Nowadays, it is not that actual nomads on camels undermine state institutions, hijack democratic uprisings or ignite civil conflict. But it does seem clear that the central nomad institution – the raid, the ghazw – is still very much alive. That, perhaps, is why the image of camel-borne regime loyalists causing mayhem among the Tahrir Square protesters in Cairo in 2011 was so potent. Elsewhere, the latest Toyota pick-ups mounted with heavy-calibre machine-guns are potent enough.
‘Raiding’ is a loaded word, of course; it smacks of the piratical, the barbarian, the uncivilized in its pejorative sense. But raiding is also an established institution, in that it is a long-accepted means for the redistribution, sometimes more equitable, of wealth. The means by which it is pursued may not be regarded as acceptable in some peoples’ ethical systems, but, looked at coldly, they are rational: you have a surplus, I have a deficit, therefore I will take your surplus. It is important to remember that different cultures have different rationalities; even cannibals, as cultural commentators from Montaigne to Marshall Sahlins have explained, have their own rationalities. People may be essentially the same the world over, but they go about being the same in different ways.
For much of Arab history, two rationalities have coexisted, those of the ‘settled’ and of the ‘bedouin’, the peoples and the tribes, seemingly in perpetual duality, clashing yet embracing, loving and hating, yin and yang. But which rationality is the more ‘Arab’? Herein is a great dilemma of Arab identity: the term ‘Arab’, as I have said, has most often been applied to tribal groups who live outside settled society, beyond the pale and the politics of civil institutions. In one sense, therefore, the more Arabs submit to civil society, the less ‘Arab’ they become; they lose something of their ethos. In a globalized, urbanizing world of blurring identities, the prospect of losing that ancient aspect of arabness, of becoming part of the global blur, is painful.
There is more to the story than peoples and tribes. Draw back, look at the bigger picture on the map and over time, and it becomes clear that the cycle of unification and fragmentation sketched out above has been in motion within a context of empires – Assyrian, Roman, Persian, Byzantine, Ottoman, British, American. It is a cycle that has teeth, but is not necessarily vicious: sometimes the teeth have meshed with imperial interests at the points of contact – the two Fertile Crescents (more on them later), Egypt and Iran; at other times they have clashed. In both cases there is friction, heat, conflagration: the cycle is a wheel of fire, both creative and destructive, melding, melting and remoulding Arab identities over 3,000 years.

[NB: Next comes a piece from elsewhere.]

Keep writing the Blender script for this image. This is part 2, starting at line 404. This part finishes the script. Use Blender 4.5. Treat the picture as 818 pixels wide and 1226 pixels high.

In telling the Arab story, this book will look more at that seemingly eternal and often tragic round of unity and fragmentation, and also at that force that feeds the fire, fuels revolutions and has, more than anything, defined Arabs across a history of shifting and regrouping identities: the Arabic language. Language is what ties together all those key historical developments based on information technology, from the word of God captured in writing, to word-processing, and on to mind-processing by newly reactionary regimes. Language is the thread that all would-be Arab leaders have tried to grasp: their aim has always been to create ’asabiyyah, that ‘bindedness’ or unanimity – to ‘gather the word’ of their peoples and tribes, as Arabic also puts it.
This is a history of Arabs, not of Arabic. But to follow the linguistic thread through it is to explore the deepest strand of ‘being Arab’ in all its different senses. That thread is the only bond that has ever been able to keep Arabs together, to give them identity and unity; even the unity brought about by Islam was based, ultimately, on words. For modern Europeans and their heirs, as Thomas Carlyle pointed out, gunpowder, printing and Protestantism underlay power; for Arabs and theirs, it has been words, rhymes and rhetoric.
The problem is that words can blow apart as well as bring together. That is what is happening now, both where I live and in many other Arab lands, and it is
why unity remains a mirage. How all this has come about, over the entire known Arab timescale of nearly three millennia, is the subject of this book.
One last word of my own before the gathering of the Arab word. As well as listening to people and their voices, we will occasionally examine things. What might be called tangibilia are a good way of getting a grasp on the past; they can act as metaphors for time or times, handles on complexity. They can be as big as a whole building assembled from fragments – a mosque that salvages both pagan and Christian materials – or as small as an Arabic coin minted by King Offa in the English Midlands; they can be charged with enigma, like a talisman with Allah on one side and Krishna on the other, or loaded with irony, like a Colt revolver inscribed by a Cold War president of the United States. They are rather like what Jorge Luis Borges, minting a new meaning for an old Arabic coinage, called ‘the Zahir’: a visible and haunting object that takes on different shapes in different places and ages.
Other, more literary metaphors are useful too for the story to come. The wheel of fire is one; the allusion to legendary sufferings – of Ixion, subverter of divine order, of King Lear, tragic divider of his own realm, both of them ‘bound / Upon a wheel of fire’ – is not coincidental. Wheels, moreover, are good vehicles for histories: they travel along an ever-extending line – time – yet their own motion is cyclical; they combine the constant and the variable. But, for Arab history, they are not the only image to keep in mind.